Create a life-line vision board. Or, if you don't have poster board available, tape four regular sheets of paper together, orient them in landscape mode (long) and draw a line across the middle of the page. Mark the left extreme “birth” and the right extreme “death.”


Then pick a point along that line to indicate where you are right now. Depending on your age (and anticipated end date) you will position yourself somewhere on that left to right spectrum.


Here’s your life on paper, except there’s nothing there yet. Now start filling in the blanks.


On the birth side of the sheet, note memories of peak experiences or major milestone—both positive and negative.


Stepping back for a moment to survey your life line, you may experience a profound awareness shift.

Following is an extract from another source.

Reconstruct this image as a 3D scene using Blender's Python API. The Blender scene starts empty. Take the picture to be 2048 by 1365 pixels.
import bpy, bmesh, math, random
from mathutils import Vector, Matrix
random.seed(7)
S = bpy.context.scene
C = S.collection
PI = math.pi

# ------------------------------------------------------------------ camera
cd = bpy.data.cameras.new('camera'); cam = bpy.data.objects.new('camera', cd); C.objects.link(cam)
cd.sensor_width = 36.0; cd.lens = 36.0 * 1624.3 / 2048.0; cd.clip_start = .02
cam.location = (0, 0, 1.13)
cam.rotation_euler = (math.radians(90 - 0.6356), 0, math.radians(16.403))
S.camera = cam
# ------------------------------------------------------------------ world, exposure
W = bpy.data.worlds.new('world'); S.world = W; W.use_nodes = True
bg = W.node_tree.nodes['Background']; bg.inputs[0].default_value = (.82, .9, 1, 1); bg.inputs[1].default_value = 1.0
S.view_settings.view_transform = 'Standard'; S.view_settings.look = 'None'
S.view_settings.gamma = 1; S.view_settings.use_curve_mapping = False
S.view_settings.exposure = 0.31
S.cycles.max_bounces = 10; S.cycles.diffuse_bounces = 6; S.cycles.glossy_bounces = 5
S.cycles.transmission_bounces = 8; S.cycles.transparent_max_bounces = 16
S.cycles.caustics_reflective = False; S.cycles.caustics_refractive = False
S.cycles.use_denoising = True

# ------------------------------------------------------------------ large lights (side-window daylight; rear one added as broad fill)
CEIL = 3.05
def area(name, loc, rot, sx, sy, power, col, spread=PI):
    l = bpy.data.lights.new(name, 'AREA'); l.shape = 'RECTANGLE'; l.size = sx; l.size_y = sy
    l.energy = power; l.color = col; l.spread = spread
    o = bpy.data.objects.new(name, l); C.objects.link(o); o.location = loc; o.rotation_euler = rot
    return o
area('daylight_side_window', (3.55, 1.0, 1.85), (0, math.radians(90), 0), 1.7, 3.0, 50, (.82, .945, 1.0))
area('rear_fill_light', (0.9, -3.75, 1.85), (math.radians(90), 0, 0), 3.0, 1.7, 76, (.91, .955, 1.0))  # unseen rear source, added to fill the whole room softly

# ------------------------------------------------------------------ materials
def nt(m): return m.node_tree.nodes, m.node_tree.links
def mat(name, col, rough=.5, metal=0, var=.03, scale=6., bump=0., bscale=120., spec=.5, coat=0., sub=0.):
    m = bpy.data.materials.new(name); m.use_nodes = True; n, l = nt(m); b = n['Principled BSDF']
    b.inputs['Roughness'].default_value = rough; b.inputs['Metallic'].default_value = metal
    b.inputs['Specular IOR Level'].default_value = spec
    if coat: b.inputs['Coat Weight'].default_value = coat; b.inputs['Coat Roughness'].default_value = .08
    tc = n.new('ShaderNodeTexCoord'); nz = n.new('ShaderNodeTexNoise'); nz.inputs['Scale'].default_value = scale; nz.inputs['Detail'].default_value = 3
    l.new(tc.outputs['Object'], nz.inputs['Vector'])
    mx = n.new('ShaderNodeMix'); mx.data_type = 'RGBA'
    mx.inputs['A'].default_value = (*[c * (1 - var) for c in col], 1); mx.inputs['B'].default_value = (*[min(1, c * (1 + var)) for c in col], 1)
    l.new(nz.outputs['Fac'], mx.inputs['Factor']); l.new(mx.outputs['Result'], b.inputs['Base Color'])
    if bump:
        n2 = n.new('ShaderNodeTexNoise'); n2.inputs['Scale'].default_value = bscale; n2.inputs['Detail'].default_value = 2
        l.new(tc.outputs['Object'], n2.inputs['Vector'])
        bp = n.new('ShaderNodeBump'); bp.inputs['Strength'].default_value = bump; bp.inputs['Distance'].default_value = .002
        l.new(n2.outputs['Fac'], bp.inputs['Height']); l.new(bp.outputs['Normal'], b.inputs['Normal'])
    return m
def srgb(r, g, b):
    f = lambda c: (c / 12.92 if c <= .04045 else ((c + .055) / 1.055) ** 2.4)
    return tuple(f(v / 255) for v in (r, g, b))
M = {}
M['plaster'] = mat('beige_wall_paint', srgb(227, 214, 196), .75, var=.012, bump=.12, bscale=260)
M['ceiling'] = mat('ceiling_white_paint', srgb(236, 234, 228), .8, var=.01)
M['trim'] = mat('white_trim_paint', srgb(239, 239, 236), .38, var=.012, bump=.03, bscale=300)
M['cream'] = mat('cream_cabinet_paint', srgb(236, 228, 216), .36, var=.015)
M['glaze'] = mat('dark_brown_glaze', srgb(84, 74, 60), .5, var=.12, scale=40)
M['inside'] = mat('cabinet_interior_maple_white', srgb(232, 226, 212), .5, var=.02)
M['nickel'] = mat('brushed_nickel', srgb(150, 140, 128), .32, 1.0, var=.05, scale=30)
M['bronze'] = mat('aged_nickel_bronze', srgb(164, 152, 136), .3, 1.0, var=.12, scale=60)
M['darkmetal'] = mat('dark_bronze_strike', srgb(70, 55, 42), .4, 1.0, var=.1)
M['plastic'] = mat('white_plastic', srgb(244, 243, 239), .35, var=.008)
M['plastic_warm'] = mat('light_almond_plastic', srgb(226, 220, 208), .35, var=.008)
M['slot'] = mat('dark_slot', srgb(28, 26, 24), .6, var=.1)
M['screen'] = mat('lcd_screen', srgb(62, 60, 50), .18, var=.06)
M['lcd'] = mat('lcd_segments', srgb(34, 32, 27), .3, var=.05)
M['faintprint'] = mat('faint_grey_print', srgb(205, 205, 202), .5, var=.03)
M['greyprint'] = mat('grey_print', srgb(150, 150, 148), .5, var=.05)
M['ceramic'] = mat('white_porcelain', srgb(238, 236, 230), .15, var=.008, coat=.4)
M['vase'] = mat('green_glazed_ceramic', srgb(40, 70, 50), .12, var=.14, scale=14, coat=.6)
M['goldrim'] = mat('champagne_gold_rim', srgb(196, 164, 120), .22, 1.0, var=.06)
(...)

This much of your life is used up; this much lies ahead. What do you regret about your past? What have you loved about it thus far?


Now, for the next step . . . what are you eager to experience in your future?


On the future side of your life line list experiences, moments, goals, and passions you want to make sure you experience in whatever time you have left (be it 3 months or 7 decades). And here’s an important tip . . . what you list on that future side of the line, between where you are now and your transition date (or as some call it -- your expiration date), doesn’t have to be dependent upon external circumstances.


How so?


As we shared in past blogs and in our book Thriving in Business and Life, once we realize that we can infuse each moment in our life with the values and passions we carry with us, we become not only freer but also more powerful in transforming everyday life experiences into powerful, meaning-filled moments.


You can take this exercise to another level by hauling out some old magazines and cutting out images and words that represent your memories and your future intentions, dreams, and desires. Paste them up there and then post the whole thing on a wall somewhere. You don’t have to finish before you post it.


Having your life displayed like this can encourage you to make the most of every day. After all, you’re inching your way along that line every day. You can turn this trajectory into much more than just a linear record of aging; it can become a map for your surviving-to-thriving adventure.


Unless we decide to consciously partner with life in co-creating the days, months, and years that truly matter, it will pass us by—far more quickly than we may imagine.


Here’s our Thriving tip for the week—one which we invite you join us in modeling so that our remaining days are filled with future memories that we can relish today:

Thriving is natural.

Just look at nature.


Perhaps our aim may seem idealistic . . . but having been to the other side and back, we've come to realize just how precious each and every moment is. So why not live like it? Worst case, we'll each move a little further from merely surviving and even closer to fully thriving.